On the Merits of Films about Terrorist Attacks

Harry East
4 min readAug 9, 2021

Here’s an article on why the paused/proposed film “They Are Us” shouldn’t happen. Let’s instead propose four ways films about the 15 March terrorist attacks could happen, instead. We should first begin with what They Are Us was/is, and then do four further film concepts.

They Are Us

I haven’t read the script leak. But I think I know what this film is/was from all the articles about it that I’ve read.

TAU is a hagiographic account of the Mosque Attacks. Which is to say, it’s about Jacinda Ardern. Or, possibly, NZers. In any case, it’s a praise piece designed to say “this terrible thing happened, these people did the best anyone could in response”.

White Knight

This film is about a white leftist student raging against the xenophobia of NZ in the wake of Labour’s immigration dogwhistling in the 2017 election. The story should be the progression of the student through some kind of antiracism organisation and its climactic scene involves the student sitting down in a lecture on the 15th of March.

The idea of the movie? People like the student never even dreamt of the possibility of the attack.

This one is semi-autobiographical. The “progression of the student through some kind of antiracism organisation” is the entirely made up part of the brief blurb... I’m a slacktavist par excellence, but I think the story needed some kind of structure so the organisational march gives it that. Aside from that, this is a “my truth” film.

26–1–6–2–3–14

This film is about crossnational family from Australia and New Zealand on Australia Day (26–1) and Waitangi Day (6–2) and, finally, the day after the attack (3–14). I would set the movie in the US. The basic set up is that it’s very slice of life and involves ironic political argument. That is, the movie will superficially seem to be an attempt of a non-othered immigrant family to maintain the “national days” of the home countries, in the face of bewildered and sceptical children (who, for sake of argument, will have never lived in either country). Meanwhile, the parents hold anti-immigration beliefs and both parameterise and defend what we might term “middle New Zealand” on very “white” grounds. But, then, on the day of the Mosque Attacks, these same parents make their Facebook profiles “They Are Us”.

The idea of the movie? People like the perpetrator seem entirely ordinary because the ideology is mundane.

(The final date is (a) reversed and (b) in the wrong order because is the previous day in the US.)

I have no specific inspiration for this movie’s plot. It’s possibly not a good idea to tell a non-specific truth about a real world event but I think people will accept this hyper-reality.

Boon

This film is the complete opposite of TAU. It’s a movie about a prime minister interested in power whose credibility is slipping away day by day, as the radical promises of the election meet the actual character of the politician, and the electorate realises this. That is, until there’s a terrorist attack, which allows the politician to focus on the PR of the Crisis. The story would start and end with two different opinion polls being read by the PM as they move into the House.

The idea of the movie?

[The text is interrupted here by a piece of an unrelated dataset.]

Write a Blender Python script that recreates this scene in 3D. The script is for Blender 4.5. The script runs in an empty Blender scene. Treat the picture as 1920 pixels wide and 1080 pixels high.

Bad people can do good things for bad reasons.

For reasons, this movie would probably have to be highly fictionalised. However, it seems the most accurate description of Ardern from her actions… and so that is the truth of this film.

What the Hell is Halal?

This film is about a teenage Muslim girl who moves to a new school, fails to break into any established social circle, is then forced to take a gap year due to visa issues, struggles with visa renewals, watches the 2017 election take an anti-immigrant turn and then, finally, at long last manages to obtain citizenship… on the fifteenth of March.

The idea of the movie? To contrast the struggle of (immigrant) Muslim communities to actually be welcomed with the pat, self-satisfied slogan “they are us”.

This one is my take on the author’s:

But if a story is to be told at all, it has to begin with what it means to live in New Zealand in the aftermath of 9/11, amid years of growing vitriol against Muslims. We cannot move forward unless we dispel illusions about who we are as a country. A film that elevates fictitious narratives about love is not an ode to heroes, but an exercise in gaslighting, Hollywood style.

Well, I mean, the second sentence is what they all are. This one just draws specifically on the first sentence. It’s inspired by two people I went to school with… one of whom was “the Muslim girl” that I never knew beyond that (in my defence, she sat on literally the other side of the only class we shared*… I mean, I knew her name at the time, too), whilst the forced gap year happened to a friend of mine (afaik she’s not Muslim).

I’m not sold on the title but I was really struggling with coming up with one.

You’ll note that most of my pitches place the terrorist attack right at the very end of the film. This is mostly because I’d just been reading a piece about contextualisation, but it may be the best approach for handling temporally proximate attacks that aren’t framed from the perspective of a first hand account. I think of, as a contrast, Oliver Stone’s World Trade Centre. I actually really like that film… I’ve seen it a bunch of times… where the actual 9/11 events are basically not depicted. The movie is very much about the two main characters and their families’ experience of survival. It’s probably possible to do something tasteful and uplifting but cognisant of the wider tragedy for the the Mosque Attacks but I don’t know that angle, so I didn’t try to find it.

*At the start of the year, I effectively sat by myself. Over the course of the year, my friends misbehaved themselves over to my vicinity.